InjunNose23 March 2009
Warning: Spoilers
Like "The Big Boss" (Bruce Lee's first film), "Spirits of Bruce Lee" is an early '70s martial arts thriller filmed in Thailand with a mostly Chinese cast and crew. And no, the movie has absolutely nothing to do with Bruce Lee; the title is just another lame attempt by the Hong Kong film industry to cash in on Lee's name. Michael Chan stars as a man who travels to Thailand to avenge the murder of his brother--and who is, of course, well-equipped to deal with the bad guys because of his outstanding martial abilities.
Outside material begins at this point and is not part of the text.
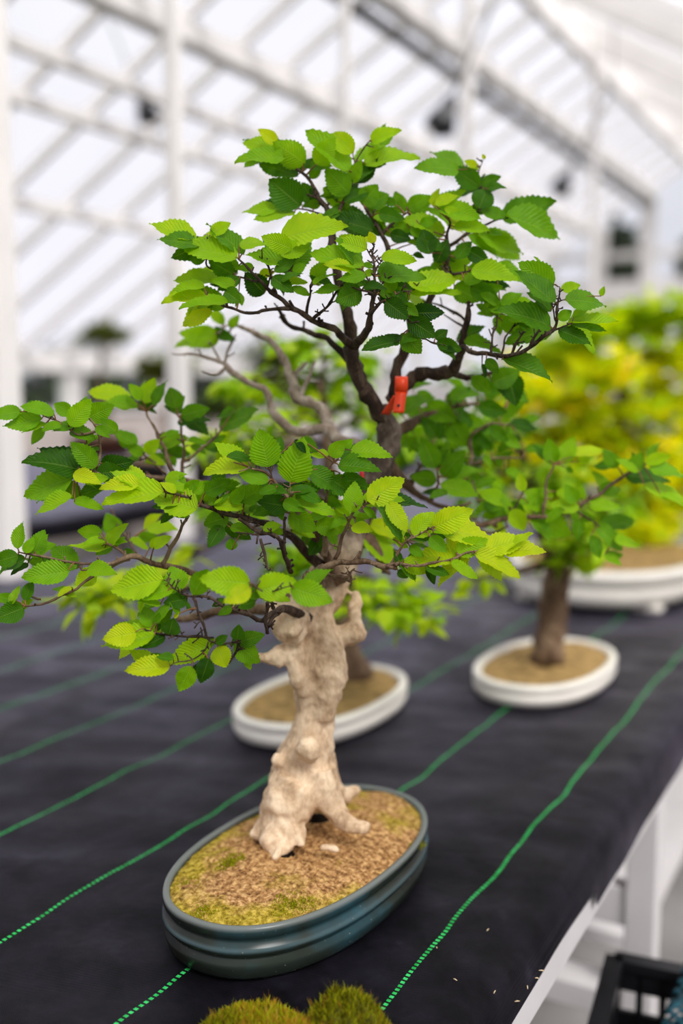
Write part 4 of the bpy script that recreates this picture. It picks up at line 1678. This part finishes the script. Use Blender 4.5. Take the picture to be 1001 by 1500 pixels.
t = NT('hazy_glass')
tr = t.n('ShaderNodeBsdfTransparent', {0: (0.97, 0.975, 0.98, 1)})
df = t.n('ShaderNodeBsdfTranslucent', {0: (0.93, 0.92, 0.95, 1)})
mx = t.n('ShaderNodeMixShader', {0: 0.32, 1: tr, 2: df})
M['glass'] = t.done(mx)
t = NT('clear_glass')
tr = t.n('ShaderNodeBsdfTransparent', {0: (0.93, 0.96, 0.95, 1)})
gl = t.n('ShaderNodeBsdfGlossy', {0: (1, 1, 1, 1), 'Roughness': 0.05})
mx = t.n('ShaderNodeMixShader', {0: 0.025, 1: tr, 2: gl})
M['clear_glass'] = t.done(mx)


def struct(name, bm, mat, label, cat, parent=None, smooth=False):
    o = obj(name, bm, mat, parent, smooth=smooth)
    if parent is None:
        tag(o, label, cat, kind='structure')
    return o


bm = bmesh.new()
box(bm, (EX - .1, GY0, -0.12), (WX + .1, GY1 + .1, 0.0))
struct('floor', bm, M['concrete'], 'grey concrete greenhouse floor', 'floor')
bm = bmesh.new()
box(bm, (-60, -40, -0.4), (60, 80, -0.13))
M['grass'] = plain('grass', (0.07, 0.12, 0.03), 0.95, 0.1, 0.3, 1.5)
struct('ground', bm, M['grass'], 'grass outside the greenhouse', 'ground')

ceil = tag(empty('ceiling', (RX, 4.5, RZ)), 'white framed pitched glass roof of the greenhouse', 'ceiling', kind='structure')
for sx_ in (0, 1):
    bm = bmesh.new()
    xa, xb = (EX - .1, RX) if sx_ == 0 else (RX, WX + .1)
    vs = [bm.verts.new((xa, GY0, roof(xa) + .05)), bm.verts.new((xb, GY0, roof(xb) + .05)), bm.verts.new((xb, GY1, roof(xb) + .05)), bm.verts.new((xa, GY1, roof(xa) + .05))]
    bm.faces.new(vs)
    obj('glass_roof', bm, M['glass'], ceil, smooth=False)
y = GY0 + .25
while y < GY1:
    for xa, xb in ((EX, RX), (RX, WX)):
        bm = bmesh.new()
        up_ = Vector((-(roof(xb) - roof(xa)), 0, xb - xa))
        beam(bm, (xa, y, roof(xa) + .015), (xb, y, roof(xb) + .015), .032, .055, up_)
        obj('glazing_bar', bm, M['white_paint'], ceil, smooth=False)
    y += 0.47

for y in (0.35, 1.75, 3.15, 4.55, 5.95, 7.35, 8.75, 10.15):
    bm = bmesh.new()
    xb = WX
    beam(bm, (RX, y, RZ - .05), (xb, y, roof(xb) - .05), .06, .12, Vector((RZ - EZ, 0, xb - RX)))
    obj('rafter', bm, M['white_paint'], ceil, smooth=False)


def along(name, x, z, w, h, mat='white_paint', parent=ceil):
    bm = bmesh.new()
    beam(bm, (x, GY0, z), (x, GY1, z), w, h)
    return obj(name, bm, M[mat], parent, smooth=False)


along('ridge_beam', RX, RZ - .09, .06, .26)
for x_, w_ in ((-4.49, .07), (-3.875, .06), (-3.62, .06), (-3.26, .11), (-2.62, .10), (.3, .07)):
    along('purlin', x_, roof(x_) - .045, w_, w_)
along('eave_beam', EX, EZ - .02, .12, .14)
along('eave_beam', WX, EZ - .02, .12, .14)
tr_ = tag(empty('lighting_track', (-2.72, 4.5, 3.30)), 'long black lighting track running under the roof beside the ridge', 'lighting track', kind='structure')
bm = bmesh.new()
beam(bm, (-2.72, GY0, 3.30), (-2.72, GY1, 3.30), .05, .05)
obj('rail', bm, M['black_metal'], tr_, smooth=False)
for k in range(6):
    bm = bmesh.new()
    yy = 1.0 + 2.0 * k
    tube(bm, [Vector((-2.72, yy, 3.32)), Vector((-2.70, yy, roof(-2.70) - .01))], [.008, .008], 6)
    obj('hanger', bm, M['black_metal'], tr_)

# posts
for (x, y, w, lab) in ((-2.02, 1.875, .075, 'white post rising past the left edge of the bench, nearest'), (-2.04, 2.634, .056, 'slim white post left of the trees, second along the aisle'),
                       (-2.06, 3.78, .045, 'slim white post behind the middle of the tree crown'), (-2.06, 5.085, .07, 'white post behind the right part of the tree crown'), (-2.06, 7.5, .07, 'white ridge post far down the aisle')):
    bm = bmesh.new()
    box(bm, (x - w / 2, y - w / 2, 0), (x + w / 2, y + w / 2, 1.66), .004)
    w2 = w if y < 2 else w * .72
    box(bm, (x - w2 / 2, y - w2 / 2, 1.655), (x + w2 / 2, y + w2 / 2, RZ - .16), .003)
    struct('support_post', bm, M['white_paint'], lab, 'post')
    bm = bmesh.new()

# left wall
wl = tag(empty('wall_left', (EX, 4.5, 0)), 'low pale left wall below a row of vents', 'wall', kind='structure')
bm = bmesh.new()
box(bm, (EX - .06, GY0, 0), (EX + .06, GY1, 1.06))
M['wall_pale'] = plain('pale_wall', (0.62, 0.54, 0.50), 0.8, 0.2, 0.05, 3)
obj('wall_panel', bm, M['wall_pale'], wl, smooth=False)
bm = bmesh.new()
box(bm, (EX - .08, GY0, 1.061), (EX + .09, GY1, 1.095))
struct('trim_1', bm, M['white_paint'], 'white sill along the left wall under the vents', 'sill')
bm = bmesh.new()
box(bm, (EX - .07, GY0, 1.40), (EX + .075, GY1, 1.56))
struct('trim_2', bm, M['white_paint'], 'broad pale rail along the left wall above the vents', 'rail')
y = 2.4
k = 1
while y < GY1 - .2:
    wn = tag(empty('window_%d' % k, (EX, y, 1.28)), 'low glass vent in the left wall, number %d from the near end' % k, 'window', kind='structure')
    wn['label'] = ['nearest', 'second nearest', 'third', 'fourth', 'fifth', 'sixth', 'seventh', 'eighth', 'ninth'][k - 1] + ' low glass vent along the left wall'
    bm = bmesh.new()
    box(bm, (EX - .05, y - .55, 1.096), (EX + .05, y - .47, 1.399))
    box(bm, (EX - .05, y + .47, 1.096), (EX + .05, y + .55, 1.399))
    obj('window_frame', bm, M['white_paint'], wn, smooth=False)
    bm = bmesh.new()
    box(bm, (EX - .004, y - .47, 1.096), (EX + .004, y + .47, 1.399))
    obj('pane', bm, M['clear_glass'], wn, smooth=False)
    y += 1.12
    k += 1

# right wall (low, outside the picture) and the glazed far gable
bm = bmesh.new()
box(bm, (WX - .06, GY0, 0), (WX + .06, GY1, 1.42))
struct('wall_right', bm, M['wall_pale'], 'low pale right wall', 'wall')
wf = tag(empty('wall_far', (RX, GY1, 0)), 'white framed glazed gable at the far end', 'wall', kind='structure')
bm = bmesh.new()
box(bm, (EX, GY1, 0), (WX, GY1 + .1, 1.2))
obj('wall_panel', bm, M['white_paint'], wf, smooth=False)
for z0, z1 in ((1.21, 1.36), (2.22, 2.48), (2.72, 2.80)):
    bm = bmesh.new()
    xa = EX + max(0, (z1 - EZ) / SL)
    box(bm, (xa, GY1 - .02, z0), (2 * RX - xa, GY1 + .06, z1))
    obj('gable_rail', bm, M['white_paint'], wf, smooth=False)
for x, w in ((-5.5, .12), (-4.93, .12), (-4.36, .20), (-3.8, .12), (-3.23, .20), (-2.66, .15), (-2.1, .18), (-1.5, .15), (-.9, .15), (-.3, .15), (.3, .15), (.9, .15)):
    bm = bmesh.new()
    box(bm, (x - w / 2, GY1 - .05, 1.2), (x + w / 2, GY1 + .05, roof(x)))
    obj('mullion', bm, M['white_paint'], wf, smooth=False)
bm = bmesh.new()
vs = [bm.verts.new(c) for c in ((EX, GY1 + .03, 1.2), (WX, GY1 + .03, 1.2), (WX, GY1 + .03, EZ), (RX, GY1 + .03, RZ), (EX, GY1 + .03, EZ))]
bm.faces.new(vs)
obj('gable_glass', bm, M['clear_glass'], wf, smooth=False)

# lamps
M['lamp_black'] = plain('lamp_black', (0.010, 0.009, 0.014), 0.35, 0.5, 0.1)


def lamp(top, bot, d, size, label):
    a, b = P(*top, d), P(*bot, d)
    b.z -= 0.0
    L = tag(empty('pendant_lamp', a), label, 'lamp', 'black lamps under the roof')
    dr = (b - a).normalized()
    bm = bmesh.new()
    tube(bm, [a, (a + b) / 2, b], [.008, .008, .008], 6)
    obj('stem', bm, M['black_metal'], L)
    top_ = Vector((a.x, a.y, roof(a.x) + .01))
    if top_.z > a.z:
        bm = bmesh.new()
        tube(bm, [a, (a + top_) / 2, top_], [.004, .004, .004], 6)
        obj('cable', bm, M['black_metal'], L)
    bm = bmesh.new()
    n = 10
    tube(bm, [b - dr * size * .10, b, b + dr * size * .25, b + dr * size * .75, b + dr * size], [size * .10, size * .20, size * .26, size * .46, size * .5], 18)
    obj('lamp_shade', bm, M['lamp_black'], L)
    bm = bmesh.new()
    m = dr.to_track_quat('Z', 'Y').to_matrix().to_4x4()
    bmesh.ops.create_uvsphere(bm, u_segments=14, v_segments=8, radius=size * .30, matrix=Matrix.Translation(b + dr * size * .95) @ m)
    obj('bulb', bm, M['glassy_bulb'], L)


M['glassy_bulb'] = plain('frosted_bulb', (0.05, 0.05, 0.06), 0.25, 0.5, 0.05)
lamp((150, 5), (206, 142), 5.6, .13, 'black hanging lamp at the upper left')
lamp((722, 5), (662, 145), 4.7, .15, 'black hanging lamp above the middle of the tree')
lamp((897, 132), (834, 252), 6.2, .13, 'black hanging lamp at the right, under the ridge')

# things outside
def outside_bush(name, label, cat, c, rx, ry, rz, n, L, tone, seed, trunk_h):
    r = random.Random(seed)
    root = tag(empty(name, (c[0], c[1], -0.13)), label, cat)
    bm = bmesh.new()
    tube(bm, [Vector((c[0], c[1], -.13)), Vector((c[0] + .05, c[1], c[2] * .5)), Vector((c[0], c[1], c[2]))], [.14, .10, .04], 8, .3, freq=6)
    obj('trunk', bm, M['bark_brown'], root)
    fb = bmesh.new()
    lay = fb.verts.layers.float.new('tone')
    for _ in range(n):
        e = Vector((r.gauss(0, 1), r.gauss(0, 1), r.gauss(0, 1))).normalized() * (r.random() ** .33)
        p = Vector((c[0] + e.x * rx, c[1] + e.y * ry, max(0.05, c[2] + e.z * rz)))
        ax = Vector((r.uniform(-1, 1), r.uniform(-1, 1), r.uniform(-.8, .4))).normalized()
        soft_leaf(fb, lay, p, ax, Vector((r.uniform(-.6, .6), r.uniform(-.6, .6), 1)).normalized(), L * r.uniform(.6, 1.2), .6, min(1, max(0, tone + r.uniform(-.2, .25))))
    obj('foliage', fb, M['leaf_far'], root)


places = ['nearest', 'second', 'third', 'fourth', 'fifth', 'sixth']
for k in range(6):
    outside_bush('hedge_shrub', places[k] + ' dark shrub outside the left vents', 'shrub', (-7.6, 4.0 + 2.1 * k, .85), .7, .88, 1.0, 2600, .2, .06, 60 + k, .5)
outside_bush('dark_tree', 'dark tree outside the far gable, left one seen through the panes', 'tree', (-3.70, 14.8, 2.75), .34, .5, .8, 2200, .2, .02, 71, 2)
outside_bush('dark_tree', 'dark tree outside the far gable at the right edge', 'tree', (-2.80, 16.4, 2.85), .34, .5, .8, 2200, .2, .05, 72, 2)

# ------------------------------------------------------------------ light: bright overcast sky and a broad veiled sun
w = bpy.data.worlds.new('sky')
scene.world = w
w.use_nodes = True
nt = w.node_tree
nt.nodes.clear()
out = nt.nodes.new('ShaderNodeOutputWorld')
bg = nt.nodes.new('ShaderNodeBackground')
tc = nt.nodes.new('ShaderNodeTexCoord')
sp = nt.nodes.new('ShaderNodeSeparateXYZ')
rp = nt.nodes.new('ShaderNodeValToRGB')
rp.color_ramp.elements[0].position = 0.0
rp.color_ramp.elements[0].color = (0.87, 0.845, 0.95, 1)
rp.color_ramp.elements[1].position = 0.75
rp.color_ramp.elements[1].color = (0.93, 0.955, 1.0, 1)
nz = nt.nodes.new('ShaderNodeTexNoise')
nz.inputs['Scale'].default_value = 2.4
nz.inputs['Detail'].default_value = 4
mp = nt.nodes.new('ShaderNodeMapRange')
mp.inputs[1].default_value = .3
mp.inputs[2].default_value = .7
mp.inputs[3].default_value = .86
mp.inputs[4].default_value = 1.08
ml = nt.nodes.new('ShaderNodeMath')
ml.operation = 'MULTIPLY'
ml.inputs[1].default_value = 0.97
nt.links.new(tc.outputs['Generated'], sp.inputs[0])
nt.links.new(tc.outputs['Generated'], nz.inputs['Vector'])
nt.links.new(nz.outputs['Fac'], mp.inputs[0])
nt.links.new(mp.outputs[0], ml.inputs[0])
nt.links.new(sp.outputs[2], rp.inputs[0])
nt.links.new(rp.outputs[0], bg.inputs[0])
nt.links.new(ml.outputs[0], bg.inputs[1])
nt.links.new(bg.outputs[0], out.inputs[0])

sd = bpy.data.lights.new('sun', 'SUN')
sd.energy = 5.2
sd.angle = math.radians(24)
sd.color = (1.0, 0.97, 0.93)
so = bpy.data.objects.new('sun', sd)
COL.objects.link(so)
so.location = (3, -2, 8)
dirv = Vector((-0.62, 0.34, -0.78)).normalized()      # the way the light travels
so.rotation_euler = dirv.to_track_quat('-Z', 'Y').to_euler()

vs_ = scene.view_settings
vs_.view_transform = 'Standard'
vs_.look = 'None'
vs_.exposure = 0.0
vs_.gamma = 1.0
vs_.use_curve_mapping = False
Chan is aided by an undercover cop and a Chinese family living in Thailand; together they raid the palatial estate of the lead villain, a fellow who mutters "Gol-damn" (that's right: "gol-damn", not "goddamn") when he's angry and spends most of the film clenching a cigarette holder in his snarling mouth. After Mr. Big has finally been dispatched, a couple of his henchmen show up (one of them, rail-thin and dressed as a cowboy, uses a whip) and Chan has it out with them, too. "Spirits of Bruce Lee" suffers from all the usual deficiencies of the genre: poor pacing, not-very-funny comic relief (provided by a heavyset young man known only as 'Fatty'), ridiculous dubbing. But it's filled with hand-to-hand and foot-to-foot combat, and that's the only thing you can reasonably expect from a kung-fu picture. Michael Chan is, as always, impressive in the fight scenes...and this is one of the few films in which he manages not to look sinister.